Well, what is a status quo mindset? I think a status quo mindset is where we do not challenge any of the assumptions, beliefs, legacy thinking or logic associated with the above list. It’s a mindset where we have not expended any time on critical thinking about the risks associated with that list. This is not uncommon. It’s known as an omission bias and in it, we tend to see lots of risks associated with something new or change while we ignore or are blind to the risk of the status quo itself. Our past success blinds us to the risks associated with the present. As someone so accurately said, the biggest enemy of future success is present success because it promotes omission bias. Worse, research confirms that the pain of loss is at least two times greater than the pleasure of gain, so we tend to choose current state and look for things that support those beliefs.  

Is it conceivable that not changing, not making decisions, not anticipating, not being agile is riskier than ever before? Possibly even riskier than making the wrong change/decision?

“Change your mindset, change your results,” as Burrus likes to say. So what if we started challenging our status quo mindset? Let’s ask some hard questions and focus on the risks of remaining the same. 

  1. What could disrupt our present business model? What would reduce our profitability? What risks would limit our growth? 
  2. What skills might be needed to be successful in the future? How does our present skill set match up with this risk? What’s new that we have very little development in?
  3. What present services could become less valuable? Which services will be treated more like commodities based on how we presently provide them?  What services could simply be replaced with technology?
  4. What changes might cause us to work differently? Would these cause us problems with recruitment and retention of talent? Does this provide additional succession risk?
  5. What are the new business risks? Reputational risks? How does social media create risks for us? Does our digital platform present new and unfound cyber risks? Who might be new competitors that are outside of our profession? 

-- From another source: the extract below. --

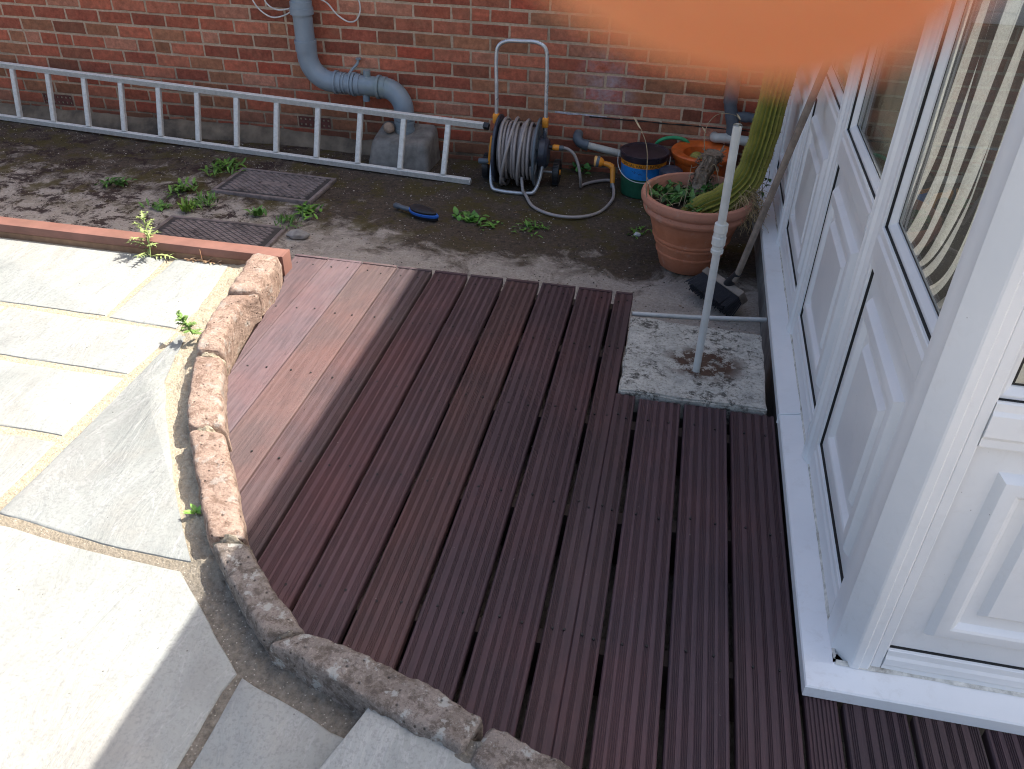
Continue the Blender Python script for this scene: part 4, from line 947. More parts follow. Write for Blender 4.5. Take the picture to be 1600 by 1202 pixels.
# ================================================================== PIPES BY THE BUCKETS
wp = empty('waste_pipe', 'short white waste pipe with a grey elbow, beside the paint bucket', 'pipe', (-.52, 4.75, 0))
m = MB(); el = smoothpath([(-.555, 4.82, .012), (-.555, 4.765, .010), (-.55, 4.738, .002), (-.53, 4.726, -.014), (-.495, 4.72, -.022)], 6); m.tube(el, [.024, .026]+[.028]*(len(el)-2), 18); m.build('elbow', M['slate'], wp)
m = MB(); m.tube([(-.51, 4.721, -.019), (-.485, 4.72, -.023)], .030, 18); m.build('elbow_collar', M['slate'], wp)
m = MB(); m.tube([(-.495, 4.72, -.021), (-.33, 4.705, -.042), (-.08, 4.68, -.066)], .020, 18); m.build('pipe', M['pvcmuck'], wp)
wp2 = empty('overflow_pipe', 'mottled white pipe with a rounded end behind the orange plastic pot', 'pipe', (.3, 4.72, .08))
m = MB(); el = smoothpath([(.212, 4.79, .07), (.212, 4.76, .074), (.222, 4.738, .078), (.25, 4.728, .083), (.30, 4.722, .085), (.44, 4.72, .078)], 8); m.tube(el, .026, 18); m.build('pipe', M['pvcmuck'], wp2)
for x in (.262, .335): m = MB(); m.tube([(x, 4.7235, .0845), (x+.012, 4.723, .0842)], .0285, 18); m.build('collar', M['pvcmuck'], wp2)
dp = empty('downpipe', 'dark grey downpipe on the brick wall beside the conservatory, kicking right near its foot', 'pipe', (.27, 4.74, .3))
m = MB(); m.tube(smoothpath([(.235, 4.75, 2.9), (.245, 4.75, .9), (.262, 4.75, .36), (.268, 4.75, .27), (.285, 4.745, .2), (.30, 4.74, .15), (.305, 4.74, .06)], 6), .034, 20); m.build('pipe', M['pvcdark'], dp)
m = MB(); m.tube([(.262, 4.75, .40), (.267, 4.75, .27)], .038, 20); m.build('collar', M['pvcdark'], dp)
m = MB(); m.tube([(.31, 4.745, .205), (.345, 4.745, .204), (.41, 4.745, .20)], .024, 16); m.build('branch', M['pvcdark'], dp)
m = MB(); m.tube([(.335, 4.745, .204), (.375, 4.745, .202)], .028, 16); m.build('collar', M['pvcdark'], dp)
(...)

Sometimes contrarian thinking is our best friend. But today, we should be wary of letting status quo be too close. Now, when we procrastinate or only talk about the change, transformation and disruption, we inevitably limit our future. While we continue to simply maintain our current operations with small incremental gains, the world is making the choices and providing new business models that will affect our future success.

With growing odds that we will experience a disruption in our value chain, how do we prepare to have an advantage? How do we seize our future? Let’s be sure to create urgency in our firms that leads to challenging our business models and making proactive changes. The longer we wait, the more the disruption limits our choices and they simply become narrower and more expensive with each passing day. No decision and no change are risky recipes for us today. How will you handle the disruption?